Auditing Your Current Process

Run your existing review request process through this checklist:

  1. Does every customer receive the same request, regardless of how the interaction went? If there's any branching logic based on a satisfaction question, that's the core gating pattern.
  2. Is there any incentive, direct or implied, connected to leaving a review? Include anything that could read as a thank-you gift tied to review activity.
  3. Are staff directed to ask for reviews mentioning their own name, or to hit a personal quota? Both are now explicit violations.
  4. Is the request sent after the customer has left, rather than while they're still present?
  5. Do employees or family members ever review the business without disclosing the relationship?

If your process fails any of these, the fix isn't complicated in principle, though it may require an actual change to how requests are built, not just a copy edit. The core adjustment is always the same: send the identical, unconditional request to everyone, every time.

What This Means If You're Already Collecting Reviews

The businesses with the most exposure right now are the ones who built review velocity through gating or incentives without realizing the practice had shifted from "smart marketing" to "policy violation." If that describes your current process, it's worth treating this as a near-term priority rather than something to fix eventually, since the risk isn't a warning letter, it's the reviews themselves disappearing in a sweep with no notice.

The businesses with the least exposure are the ones who've always sent a plain, unconditional request to every customer. That approach felt less "optimized" for years, but it's the only version that was never actually at risk, and it's the version that builds a review base durable enough that a single enforcement sweep somewhere else in the industry doesn't touch it. See how to get more Google reviews for your business for the mechanics of doing this consistently.

Frequently Asked Questions

Is review gating actually against Google's rules, or is this just cautious advice? It's directly against Google's official Maps User Generated Content Policy, which states merchants may not discourage negative reviews or selectively solicit positive ones from customers. This isn't a gray-area interpretation, it's stated policy, and it applies regardless of intent.

Can I still offer a general "thank you" gift to customers who leave any review?

This is risky. If the gift is promised or expected in connection with reviewing, Google treats it as an incentive regardless of what you call it. The safer approach is thanking customers after they've reviewed, with no prior promise connecting the two.

Does this affect reviews I've already collected? Potentially. Google's enforcement can retroactively remove reviews that match prohibited patterns, even if they were collected before you knew about the policy. It's worth auditing your process going forward rather than trying to predict which specific past reviews might be affected.

What happens if my Business Profile gets flagged? Consequences range from individual review removal to profile-wide restrictions on features, and in repeated cases, account suspension.
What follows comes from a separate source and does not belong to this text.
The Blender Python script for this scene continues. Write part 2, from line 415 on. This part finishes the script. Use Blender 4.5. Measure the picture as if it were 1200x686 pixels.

Google generally doesn't offer a detailed explanation for each individual removal.

Is there a compliant way to still route unhappy customers somewhere useful? Yes. Offer a private feedback or support channel to every customer alongside the public review link, not instead of it. The difference that matters to Google is whether the public review path is available to everyone equally, not whether a private option also exists.

Does responding to a review after it's posted create any policy risk? No. Responding publicly to reviews, positive or negative, is unrelated to the collection-side rules covered here and is explicitly encouraged by Google. See how to respond to negative Google reviews for guidance on that side of the process.